Russia and Europe: Which Common Space?

Is Russia on track for joining the ‘common European space’? This was the topic of a conference in Vilnius last weekend, organised by the ‘Russia in United Europe’ committee, whose coordinator is Duma deputy, Vladimir Ryzhkov.

From the point of view of the political system, the answer is no. Under the Putin presidency Russia has been retreating from the European ‘norm’ of a federal democracy. A couple of years ago it was common to describe Russia as a ‘managed democracy’ [upravlayemaya demokratia]. Today it is more accurately called a ‘soft dictatorship’. This is becoming the preferred political system for the CIS as a whole. It does not lead towards Europe.

In economics, the situation is more complex. One of the first ‘common economic spaces’ in Europe was COMECON which from 1949-1991 linked the USSR to Bulgaria, Czechoslovakia, Hungary, Poland, Romania, and East Germany. In the 1970s and 1980s over 70 per cent of a typical member’s trade was with other COMECON, or socialist bloc, members. However, this was not market integration, based on comparative advantage, but ideological integration based on central planning. Large trade volumes were supported by artificial scarcities. The system, kept by going by Russia supplying COMECON countries with subsidised oil, immediately fell to pieces when COMECON was dissolved.

Since then, the CIS has experienced ‘a significant movement of trade away from the COMECON and towards OECD and other global markets’.(EBRD) Today over 60 per cent of Russia’s trade is with the EU; and only 13 per cent with the CIS. Russia is the EU’s fourth largest trading partner. The East European members of the former COMECON have also switched most of their trade from the CIS to the EU. It looks as though Europe is becoming a ‘single economic space’, with Russia as an integral part of it.

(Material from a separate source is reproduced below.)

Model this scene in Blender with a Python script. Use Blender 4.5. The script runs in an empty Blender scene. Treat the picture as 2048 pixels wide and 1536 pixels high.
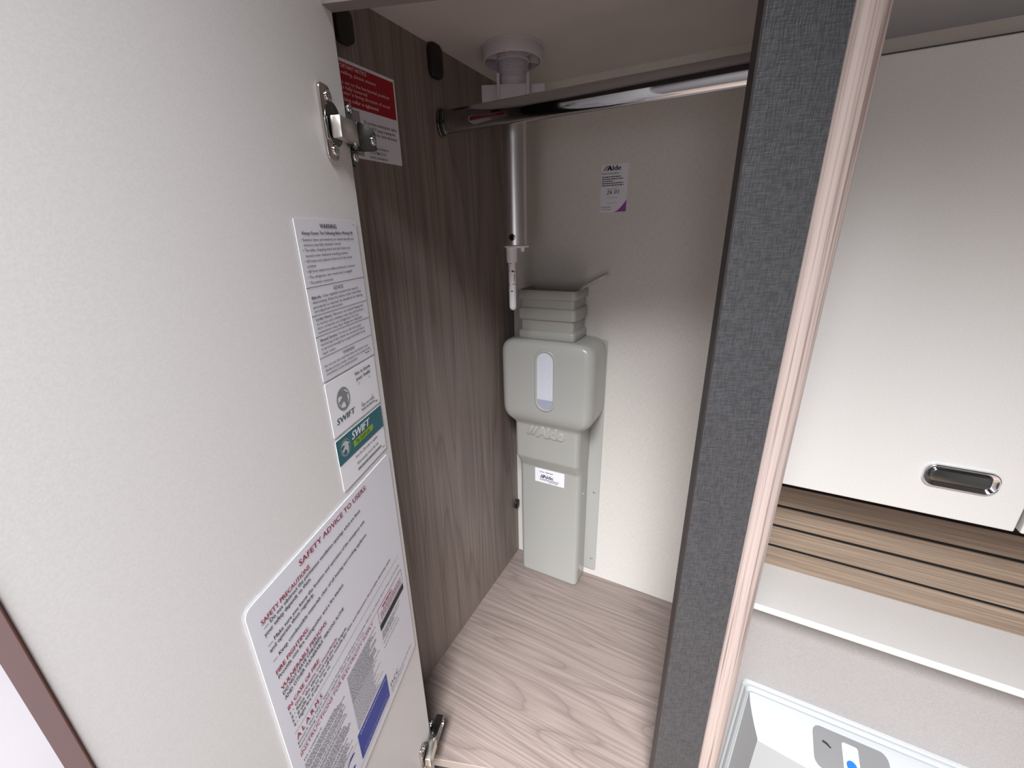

However, aggregate figures do not tell the whole story. Russia’s relationship with the EU is largely based on the exchange of oil and natural gas (60 per cent of its exports) for machinery and finished industrial and consumer goods. The higher the price of oil, the more Russia can satisfy domestic demand by imports from the EU. But this leaves its ‘integration’ dangerously dependent on a single price. A fall in oil revenues automatically decreases Russia’s trade links with the EU.

The same distancing from the EU would result if Russia were to diversity its economic base. Initially uncompetitive in hard currency markets-and facing non-tariff barriers from the EU – Russia’s industrial exports would find their readiest sale in fast growing CIS and other ‘traditional’ markets. In either case –falling oil revenues or diversification of Russia production –the prospect is for growing economic integration within the CIS at the expense of economic ties with the EU.

This is not necessarily bad. There is no law of economics which states that Russia should have closer economic links with the EU than with its non-EU neighbours. And there is no necessary inconsistency between re-integrating with CIS and other Soviet-era trade partners and expanding trade links with the EU.

The danger arises if Russian policy-makers come to view the CIS as the nucleus of a separate political-economic system, alternative to a ‘common European space’. Both sides can contribute to preventing such a divorce. The EU has to overcome its domestic protectionist lobbies and adopt more flexible regulatory policies. Russia has to move closer to European political norms, break the links between the state and energy sectors, and reform its system of public administration. Europe cannot complete itself without Russia, and Russia cannot complete itself without Europe. As Sergei Karaganov pointed out in Vilnius, each needs the other.